By means of transmission channels, expected growth of real inter-bank rates will obviously act on real economy toward subduing of aggregate demand growth and weakening of potential inflationary pressures.

Graph A.3.1: PRIBOR 3M

in %

Average yield to maturity of 10-year government bonds fell considerably to 3.91 % in the fourth quarter of 2009. For the following period a change in falling trend is expected in connection with decreasing risk aversion and expected narrowing of spreads between yields and interest swaps, for which upward tendency is expected. Average yield of 10-year government bonds for 2010 is therefore predicted at 3.8 % (4.3 %). In 2011 its stability is expected at 4.0 %.

Interest rates from deposits and credits react in general to changes in inter-bank interest rates with a moderate delay and so are expected to grow since the second half of 2010. For the entire year 2010 average interest rates from household deposits are estimated at 1.3 % (1.2 %) and average interest rates from credits to non-financial businesses at 4.2 % (4.7 %). In 2011 average rate from household deposits is expected at some 1.3 % and rates from credits to non-financial businesses should grow to 4.5 %.

Interest rates from new credits to households were growing in the third quarter of 2009, reaching on average 14.7 %. An increase in average rates was caused by tightening credit conditions despite fall in inter-bank rates but major role was played by change in the structure of newly provided credits (share of more expensive bank overdrafts increased). Interest rates from new credits to non-financial businesses were mostly falling in the third quarter of 2009 (even with structure unchanged) and their average value was 4.2%.

A.4Exchange rates

Flexibility of the exchange rate helps the economy to respond to unfavourable shocks. Strengthening of the exchange rate of the koruna against the euro up to historic record of CZK/EUR 22.97 in July 2008 helped subdue inflationary pressures.
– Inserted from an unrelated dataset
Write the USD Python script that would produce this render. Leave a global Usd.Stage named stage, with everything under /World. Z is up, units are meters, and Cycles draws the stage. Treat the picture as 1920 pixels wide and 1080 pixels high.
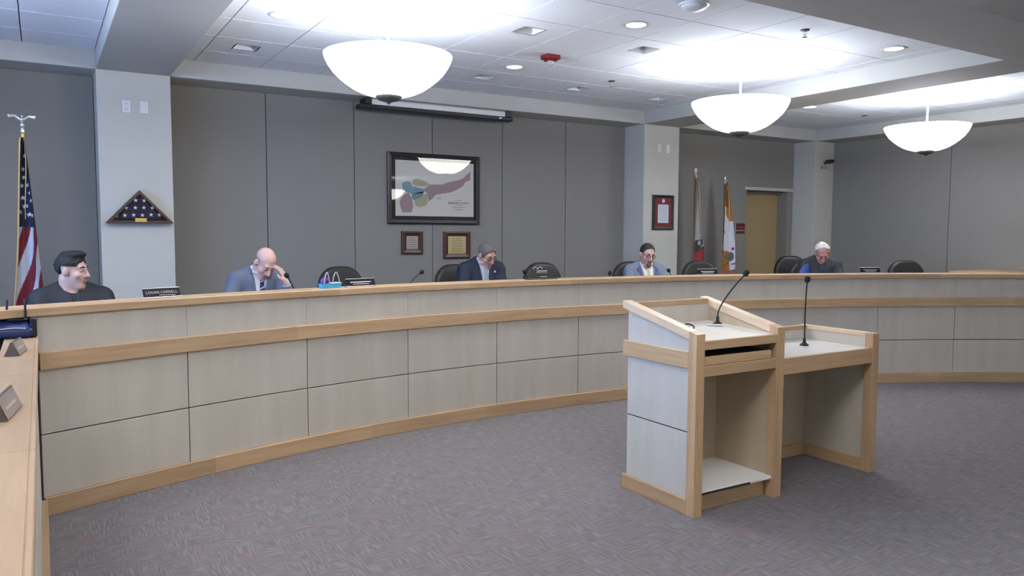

The following steep correction up to CZK/EUR 29.47 in February 2009 somewhat decreased exporters‘ problems due to abrupt weakening of external demand. Average value in December 2009 was CZK/EUR 26.08, which was less by 3.0 % compared with the trend value.

The adopted scenario assumes that the exchange rate will hover below the long-term trend values over 2010 and 2011 keeping the tendency to moderate nominal and real appreciation.

Graph A.4.1: Exchange Rate CZK/EUR

quarterly averages

A.5Structural policies

Business environment

On 28 December 2009 the Act on Free Movement of Services came into effect. The regulation transposes into the Czech legal order the Directive on Services in the Internal Market, which liberalizes substantially provision of services within the EU. In connection with adoption of the Act on Free Movement of Services, Pointsof Single Contact (PSC) were opened on 1January 2010, aimed at making business entry easier especially for small and medium-sized entrepreneurs in the service sector, both Czech and foreign. PSCs provide them with information on business entry and at the same time arrange contacts with corresponding authorities. PSCs are available also in the electronic form and are part of pan-European network.